Gee, thanks, Karl. Body image expert Robyn Silverman had a spot-on comeback in her blog, writing, “I just love it when a man tells me what women think.” As for Lagerfeld’s assessment of the female gender, she writes, “The world consists of either impossibly skinny, beautiful women OR fat mamas in muumuus eating chips and watching daytime soaps. I forgot.”

Silverman, a developmental psychologist who’s writing a book on girls and body image, tells me fashion designers just don’t care about women. “It all about the clothes,” she says. “Models are supposed to be hangers, allowing clothes to drape straight down without curves or bumps getting in the way.” Designers now require virtual beanpoles to fit into their ever-shrinking sample sizes. The problem, Silverman says, is that couture clothes set the standard, like the popular girls in school. The result? The skinny jeans and low-riding pants phenomenon that leaves pear-shaped women, like myself, out of the cool group.

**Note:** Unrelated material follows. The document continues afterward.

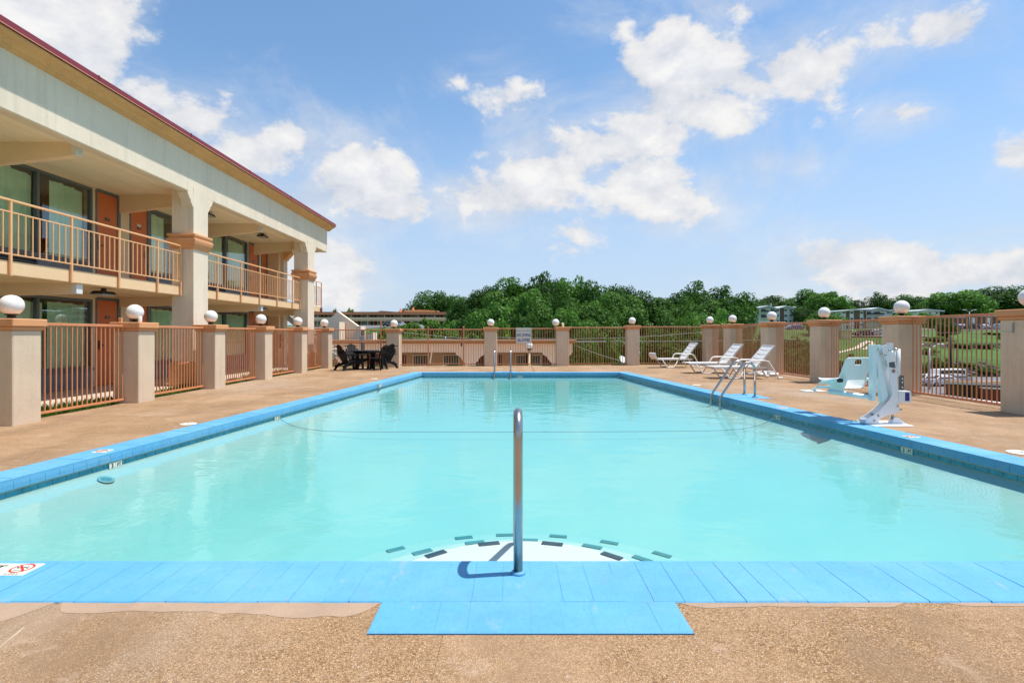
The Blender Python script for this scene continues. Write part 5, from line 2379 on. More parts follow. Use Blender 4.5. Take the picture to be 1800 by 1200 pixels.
TREES = [
    (770, 508, 72, 186, 'dark', 'dark rounded tree rising right behind the long ochre motel roof'),
    (738, 530, 44, 184, 'dark', 'low dark tree directly behind the ochre motel roof ridge'),
    (815, 519, 52, 150, 'dark', 'dark tree in the dip between ochre motel and tall forest'),
    (850, 500, 58, 128, 'dark', 'dark slender tree where the tall forest begins on its motel side'),
    (898, 486, 84, 116, 'mid', 'tall feathery tree just left of the highest treetop'),
    (948, 474, 66, 114, 'dark', 'highest tree of the forest, above the no diving sign'),
    (1004, 482, 64, 122, 'mid', 'tall pale topped tree right of the highest treetop'),
    (1056, 490, 72, 118, 'dark', 'dark tree with twin tops in the middle of the forest skyline'),
    (1108, 498, 66, 116, 'dark', 'dark tree where the forest skyline starts falling'),
    (1150, 522, 60, 118, 'mid', 'mid green tree in the low gap of the forest skyline'),
    (1190, 508, 70, 124, 'dark', 'dark tree left of the second forest summit'),
    (1242, 491, 92, 114, 'dark', 'broad dark tree forming the second forest summit'),
    (1288, 512, 64, 112, 'dark', 'dark tree on the falling edge of the forest by the white apartments'),
    (806, 562, 44, 112, 'mid', 'mid green low tree at the forest edge over the pool gate'),
    (838, 540, 66, 104, 'dark', 'dark low tree in front of the slender forest edge tree'),
    (925, 505, 70, 106, 'mid', 'mid green tree between the feathery and the highest tree'),
    (980, 500, 76, 104, 'dark', 'dark tree in front of the pale topped tall tree'),
    (1082, 512, 76, 104, 'mid', 'mid green tree right below the twin topped tree'),
    (1218, 520, 80, 100, 'mid', 'mid green tree below the second forest summit'),
    (870, 528, 78, 92, 'mid', 'mid green tree in front of the slender forest edge trees'),
    (948, 518, 88, 88, 'mid', 'large leafy tree below the highest treetop'),
    (1010, 538, 76, 80, 'mid', 'leafy tree behind the crooked lamp'),
    (1046, 514, 96, 90, 'mid', 'broad pale green tree in the forest front, mid skyline'),
    (1112, 532, 90, 82, 'mid', 'leafy tree behind the fourth far fence lamp'),
    (1170, 542, 76, 80, 'mid', 'leafy tree in front of the skyline gap'),
    (1205, 545, 62, 74, 'lime', 'pale lime tree low in the forest, left of the corner lamp'),
    (1248, 540, 70, 78, 'mid', 'bushy tree right behind the corner pillar lamp'),
    (1288, 532, 66, 86, 'dark', 'dark bushy tree beside the first white apartment block'),
    (905, 548, 70, 74, 'dark', 'dark low tree behind the sign and far ladder'),
    (962, 562, 84, 62, 'dark', 'dark thicket tree right behind the no diving sign panel'),
    (1050, 572, 96, 58, 'dark', 'dark thicket tree behind the crooked lamp panel'),
    (1150, 574, 96, 58, 'dark', 'dark thicket tree behind the lone lounger panel'),
    (1232, 578, 80, 60, 'dark', 'dark thicket tree behind the corner pillar'),
    (1285, 580, 70, 64, 'dark', 'dark thicket tree behind the paired loungers'),
    (1365, 518, 74, 215, 'dark', 'dark tree behind the first white apartment roof'),
    (1335, 524, 50, 210, 'dark', 'smaller dark tree at the forest end of the apartment roof'),
    (1420, 507, 66, 205, 'mid', 'tall tree between the two white apartment blocks'),
    (1462, 511, 62, 190, 'mid', 'feathery tree left of the second white apartment roof'),
    (1413, 540, 34, 165, 'dark', 'dark tree right against the first apartment block end wall'),
    (1448, 545, 52, 128, 'lime', 'lime green tree behind the third street side lamp'),
    (1502, 527, 46, 205, 'mid', 'small tree behind the second apartment roof, left half'),
    (1546, 512, 46, 200, 'dark', 'dark upright tree above the second apartment roof'),
    (1604, 515, 60, 195, 'dark', 'dark tree behind the lamp over the pool lift'),
    (1638, 528, 44, 180, 'dark', 'dark tree right of the lamp over the pool lift'),
    (1625, 548, 36, 150, 'mid', 'small leafy tree half hiding the third white house'),
    (1597, 550, 44, 155, 'mid', 'leafy tree between second apartment block and third house'),
    (1688, 507, 84, 176, 'mid', 'broad pale green tree behind the flat roofed building'),
    (1745, 500, 84, 186, 'dark', 'dark spreading tree above the flat roofed building'),
    (1800, 508, 72, 180, 'dark', 'dark tree at the right picture edge behind the half cut lamp'),
    (1664, 556, 30, 120, 'dark', 'narrow dark tree beside the hillside car park'),
    (615, 540, 12, 240, 'mid', 'tiny round tree on the skyline over the ochre motel'),
    (588, 541, 8, 240, 'mid', 'tiniest round tree on the skyline near the end column'),
    (710, 541, 16, 200, 'mid', 'small tree between the two red cupolas'),
]
for a in TREES:
    tree(*a)
SHRUBS = [
    (722, 566, 40, 118, 'lime', 'bright shrub in front of the ochre motel, left of the gate'),
    (755, 560, 34, 122, 'lime', 'tall bright shrub in front of the ochre motel end wall'),
    (788, 564, 30, 126, 'mid', 'round shrub under the end of the ochre motel roof'),
    (690, 574, 44, 112, 'lime', 'bright shrub on the bank below the parked cars'),
    (655, 580, 40, 108, 'lime', 'bright shrub on the bank right of the stucco fins'),
    (735, 580, 56, 96, 'mid', 'leafy shrub behind the pool gate, upper left'),
    (790, 577, 56, 94, 'mid', 'leafy shrub behind the pool gate, upper right'),
    (830, 572, 50, 90, 'mid', 'leafy shrub left of the lamp above the far ladder'),
    (888, 562, 56, 72, 'lime', 'bright green shrub right of the lamp above the far ladder'),
    (930, 585, 50, 70, 'dark', 'dark shrub right behind the no diving sign'),
    (706, 588, 52, 84, 'mid', 'leafy shrub behind the pillar next to the table set'),
    (765, 590, 60, 80, 'mid', 'leafy shrub directly above the low wing roof by the gate'),
    (838, 588, 60, 78, 'mid', 'leafy shrub above the low wing roof left of the sign'),
    (660, 592, 40, 90, 'mid', 'leafy shrub beside the extra tall fence post'),
    (1065, 600, 44, 44, 'mid', 'lighter bush spilling over the bank behind the dish'),
    (1030, 612, 50, 40, 'dark', 'dark bush at the end of the low wing'),
    (1110, 606, 50, 46, 'dark', 'dark bush behind the fourth far fence pillar'),
    (1265, 600, 40, 52, 'dark', 'dark bush behind the corner pillar on the street side'),
    (1320, 606, 46, 56, 'dark', 'dark bush behind the paired loungers on the street side'),
    (1345, 586, 40, 80, 'dark', 'dark bush below the first apartment block'),
    (1375, 612, 60, 62, 'mid', 'leafy bush right of the nearest lounger backrest'),
    (1400, 600, 60, 76, 'mid', 'leafy bush on the green bank below the apartment cars'),
    (1425, 626, 40, 70, 'dark', 'dark bush behind the third street side pillar'),
    (1390, 636, 60, 58, 'dark', 'dark bush low on the bank beside the nearest lounger'),
    (1503, 622, 30, 91, 'dark', 'dark bush at the foot of the path lawn, left one'),
    (1530, 632, 36, 91, 'dark', 'dark bush at the foot of the path lawn, right one'),
    (1480, 634, 36, 91, 'dark', 'dark bush at the foot of the path lawn, by the third pillar'),
    (1650, 628, 34, 92, 'dark', 'dark bush on the rocks behind the street light pole'),
    (1626, 612, 40, 104, 'dark', 'dark bush climbing the lawn edge behind the pool lift pillar'),
    (1640, 592, 34, 118, 'dark', 'dark bush at the top of the lawn edge behind the pool lift pillar'),
    (1748, 588, 30, 130, 'dark', 'dark bush on the upper lawn next to the right edge pillar'),
    (1700, 640, 30, 93, 'mid', 'small leafy bush on the rocks above the brown shed'),
    (1340, 612, 44, 50, 'dark', 'dark bush at the foot of the bank behind the paired loungers'),
    (1362, 628, 40, 46, 'mid', 'leafy bush at the foot of the bank right of the paired loungers'),
    (1410, 612, 50, 66, 'mid', 'leafy bush halfway up the bank beside the nearest lounger'),
    (1440, 606, 44, 84, 'dark', 'dark bush high on the bank left of the path lawn'),
    (1494, 640, 34, 88, 'dark', 'dark bush by the road left of the pool lift seat'),
    (1545, 618, 36, 92, 'dark', 'dark bush at the path lawn right of the pool lift seat'),
    (1612, 632, 40, 90, 'dark', 'dark bush by the road behind the pool lift pillar'),
    (1670, 640, 34, 91, 'dark', 'dark bush by the road behind the taller dark pole'),
    (1730, 646, 40, 91, 'dark', 'dark bush by the road above the shed right end'),
    (1688, 606, 40, 113, 'dark', 'low dark bush in the rock bed behind the dark poles'),
    (1725, 604, 44, 113, 'dark', 'low dark bush in the rock bed right of the dark poles'),
    (1393, 592, 50, 92, 'dark', 'dark bush on the brow of the bank beside the third street side pillar'),
    (1415, 622, 46, 60, 'dark', 'dark bush in the hollow right beside the nearest lounger backrest'),
    (1376, 600, 40, 74, 'dark', 'dark bush above the paired loungers, halfway up the bank'),
    (1795, 585, 60, 120, 'dark', 'dark bush behind the pillar at the right picture edge'),
]
for a in SHRUBS:
    shrub(*a)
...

Teens and younger girls may be even more affected by fashion images, even though they may not be aware of their shifting attitudes. “Girls compare themselves to what they see,” Silverman explains. “Instead of viewing those models as extremely thin, they ask themselves, ‘How can I alter my body to look like that?’ They start to believe this is the new normal.” Tall, thin girls want to be taller and thinner, while shorter, curvier girls feel like they’ll never be able to obtain the ideal.